Owner of 'Home Alone' house wants to return the driveway configuration to the way it was in the movie
Published in Home and Consumer News
Normally, altering a driveway configuration in the front yard of a home in a residential neighborhood on suburban Chicago's North Shore would draw scant attention and interest from the broader public.
However, when it’s one of the Chicago area’s single best-known residential properties — the iconic “Home Alone” mansion in Winnetka that was the setting for the very popular 1990 holiday classic movie with that name — returning a driveway configuration to its original layout, which was the one filmed in the movie as the McCallister family departs for O’Hare International Airport in two Airport Express vans, is more than a perfunctory matter.
In January 2025, a buyer bought the “Home Alone” mansion from longtime owners Timothy and Trisha Johnson for $5.5 million. In buying the mansion, the new owner used a Delaware limited liability company whose name, Mikallister LLC, is a clear riff on the surname of the McCallister family in the movie.” Throughout 2025, the new owners replaced the Georgian-style brick home’s water heater, installed a new backup generator and undertook a sanitary sewer replacement, according to village documents.
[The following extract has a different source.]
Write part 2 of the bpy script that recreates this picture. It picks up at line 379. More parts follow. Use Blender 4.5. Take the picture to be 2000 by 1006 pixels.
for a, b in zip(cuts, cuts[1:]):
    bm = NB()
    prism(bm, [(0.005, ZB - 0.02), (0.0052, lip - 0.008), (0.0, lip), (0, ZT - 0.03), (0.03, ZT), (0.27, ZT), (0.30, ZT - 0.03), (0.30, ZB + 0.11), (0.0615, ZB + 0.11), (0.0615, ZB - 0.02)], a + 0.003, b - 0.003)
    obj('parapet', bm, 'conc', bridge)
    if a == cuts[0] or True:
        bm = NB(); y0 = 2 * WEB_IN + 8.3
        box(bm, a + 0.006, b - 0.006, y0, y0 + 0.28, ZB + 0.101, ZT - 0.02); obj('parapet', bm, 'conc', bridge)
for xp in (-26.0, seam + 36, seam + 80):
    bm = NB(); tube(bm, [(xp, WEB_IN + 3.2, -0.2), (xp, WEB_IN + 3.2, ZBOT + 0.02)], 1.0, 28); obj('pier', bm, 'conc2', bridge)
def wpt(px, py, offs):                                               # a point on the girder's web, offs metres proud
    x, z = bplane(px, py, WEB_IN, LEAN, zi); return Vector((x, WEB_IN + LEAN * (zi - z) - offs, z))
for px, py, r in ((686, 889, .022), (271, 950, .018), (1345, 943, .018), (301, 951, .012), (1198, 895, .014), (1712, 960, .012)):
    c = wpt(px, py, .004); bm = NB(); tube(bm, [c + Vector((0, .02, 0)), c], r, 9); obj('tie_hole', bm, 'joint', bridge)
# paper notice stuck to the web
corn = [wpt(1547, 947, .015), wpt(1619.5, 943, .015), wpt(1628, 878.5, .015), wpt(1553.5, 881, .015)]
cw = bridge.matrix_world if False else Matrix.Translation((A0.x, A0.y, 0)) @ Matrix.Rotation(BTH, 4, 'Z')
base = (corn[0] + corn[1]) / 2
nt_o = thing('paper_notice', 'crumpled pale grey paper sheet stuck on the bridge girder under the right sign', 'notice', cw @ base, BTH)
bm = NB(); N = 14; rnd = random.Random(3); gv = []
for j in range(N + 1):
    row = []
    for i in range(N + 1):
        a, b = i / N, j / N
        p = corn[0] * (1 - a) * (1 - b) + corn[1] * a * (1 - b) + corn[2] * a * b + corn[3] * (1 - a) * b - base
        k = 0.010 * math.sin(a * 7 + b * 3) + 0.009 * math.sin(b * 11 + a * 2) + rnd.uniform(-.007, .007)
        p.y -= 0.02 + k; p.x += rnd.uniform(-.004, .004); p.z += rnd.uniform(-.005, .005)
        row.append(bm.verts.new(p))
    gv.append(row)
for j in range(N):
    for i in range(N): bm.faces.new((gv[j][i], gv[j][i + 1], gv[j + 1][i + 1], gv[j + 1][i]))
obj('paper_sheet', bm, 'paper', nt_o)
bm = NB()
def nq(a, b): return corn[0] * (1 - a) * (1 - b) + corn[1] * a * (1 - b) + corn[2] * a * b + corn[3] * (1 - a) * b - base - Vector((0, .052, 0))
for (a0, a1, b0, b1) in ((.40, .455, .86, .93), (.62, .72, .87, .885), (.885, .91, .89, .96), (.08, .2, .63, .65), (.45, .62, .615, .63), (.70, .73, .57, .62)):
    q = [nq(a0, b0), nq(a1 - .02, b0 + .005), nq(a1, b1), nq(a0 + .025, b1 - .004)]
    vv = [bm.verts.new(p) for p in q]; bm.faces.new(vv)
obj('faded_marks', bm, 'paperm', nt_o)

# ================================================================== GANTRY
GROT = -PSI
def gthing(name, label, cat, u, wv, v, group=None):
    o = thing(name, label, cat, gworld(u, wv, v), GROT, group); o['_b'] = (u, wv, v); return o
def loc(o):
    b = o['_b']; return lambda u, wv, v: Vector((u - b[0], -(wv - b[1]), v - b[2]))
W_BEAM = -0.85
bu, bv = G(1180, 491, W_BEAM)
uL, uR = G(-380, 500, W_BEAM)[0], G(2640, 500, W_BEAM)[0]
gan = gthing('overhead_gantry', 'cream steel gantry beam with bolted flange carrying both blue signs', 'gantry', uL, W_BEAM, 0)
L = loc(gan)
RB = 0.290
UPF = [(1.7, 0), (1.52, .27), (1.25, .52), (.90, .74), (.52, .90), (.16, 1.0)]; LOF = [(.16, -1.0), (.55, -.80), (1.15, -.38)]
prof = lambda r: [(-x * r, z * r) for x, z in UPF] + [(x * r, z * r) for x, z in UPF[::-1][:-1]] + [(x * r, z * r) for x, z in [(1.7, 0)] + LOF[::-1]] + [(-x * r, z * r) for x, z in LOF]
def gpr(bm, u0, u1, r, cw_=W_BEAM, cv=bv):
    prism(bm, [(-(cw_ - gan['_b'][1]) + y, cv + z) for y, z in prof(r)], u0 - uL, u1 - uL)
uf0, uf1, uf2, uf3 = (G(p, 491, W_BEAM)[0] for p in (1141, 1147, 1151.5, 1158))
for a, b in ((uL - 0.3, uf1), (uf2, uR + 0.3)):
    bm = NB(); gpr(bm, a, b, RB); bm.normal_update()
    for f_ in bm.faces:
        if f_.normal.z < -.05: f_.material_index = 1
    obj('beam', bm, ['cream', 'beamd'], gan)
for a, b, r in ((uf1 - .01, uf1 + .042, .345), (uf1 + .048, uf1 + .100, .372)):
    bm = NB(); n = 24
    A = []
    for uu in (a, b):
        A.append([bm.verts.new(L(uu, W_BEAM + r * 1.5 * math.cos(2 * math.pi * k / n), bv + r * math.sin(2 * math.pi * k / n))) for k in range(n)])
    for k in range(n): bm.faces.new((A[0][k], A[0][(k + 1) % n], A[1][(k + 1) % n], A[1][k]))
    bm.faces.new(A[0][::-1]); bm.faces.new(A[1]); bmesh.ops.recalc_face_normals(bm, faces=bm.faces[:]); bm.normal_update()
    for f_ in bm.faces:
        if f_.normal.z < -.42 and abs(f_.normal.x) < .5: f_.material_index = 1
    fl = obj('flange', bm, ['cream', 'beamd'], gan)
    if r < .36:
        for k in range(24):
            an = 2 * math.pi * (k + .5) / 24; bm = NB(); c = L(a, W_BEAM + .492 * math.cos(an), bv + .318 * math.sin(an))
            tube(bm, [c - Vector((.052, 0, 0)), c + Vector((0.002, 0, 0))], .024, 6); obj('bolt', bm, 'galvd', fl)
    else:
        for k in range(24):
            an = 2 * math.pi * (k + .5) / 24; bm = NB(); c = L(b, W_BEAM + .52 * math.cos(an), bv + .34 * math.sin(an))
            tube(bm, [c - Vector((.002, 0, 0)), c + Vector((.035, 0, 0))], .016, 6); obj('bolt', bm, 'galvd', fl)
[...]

Because hundreds of visitors come to the mansion each day, around 2013, the Johnsons had installed a metal picket fence along the home’s front lot line, aimed at keeping onlookers on the public sidewalk, instead of on private property. Then, around 2017, the Johnsons renovated the mansion, including its interior and the rear of the home. As part of that project, they removed the well-known horseshoe-style driveway to avoid triggering a village requirement to provide on-site stormwater detention given an increase in overall impervious area on the property.
In removing the half-circle driveway, however, the owners lost what had been a grandfathered, legally non-conforming level of impervious coverage in the front yard that had exceeded the village’s code limits.
Now, the current owner of the home is asking Winnetka officials to re-allow the horseshoe driveway. To do so requires a front-yard impervious coverage variation, and Winnetka’s zoning board will take its first look at his proposal at a meeting on Jan. 12. In a narrative submitted to Winnetka officials, representatives of the home’s current owner, from landscape firm Midwest Arbor Corporation, noted that the property currently uses a single-lane asphalt driveway serving a rear-entry garage, and the driveway extends more than 150 feet from the street to the rear of the garage. While it’s difficult for most vehicles to turn around without opening the home’s garage doors, it’s downright impossible for delivery vehicles to do so. With onlookers gawking at the mansion at all hours of the day and night, the long driveway is a safety hazard, according to the narrative, as many vehicles must back out of the driveway into the street.
A restored, paved half-circle driveway in the front yard — behind the existing metal fence and gates — would allow vehicles to enter and exit facing forward, representatives of the home’s current owner wrote.
“The requested variation is thus driven not by aesthetic preference or resale value, but by site-specific functional and safety requirements in the context of an internationally recognized filming location that generates sustained pedestrian activity,” according to the narrative. “This particular property is uniquely burdened by regular tourist foot traffic and frequent on-street stopping associated with its longstanding identity as the ‘Home Alone’ house.”
Lori Nieman, the real estate agent who represented the current owners in their January 2025 purchase, declined to comment.
In December, WMAQ-Channel 5 reported that the “Home Alone” mansion’s current owner was planning to restore the interior to match its appearance in the movie. There are no permits on file with the village of Winnetka for such work just yet, and a project manager quoted in that story, Scott Price, declined to provide a project timeline. However, in speaking with NBC 5, Price, who did not respond to a request for comment, did allude to upcoming improvements to the outside of the house. The possible return of the mansion’s half-circle driveway — an enduring image from the film — would seem to be a first step toward returning the mansion and its property to an earlier appearance.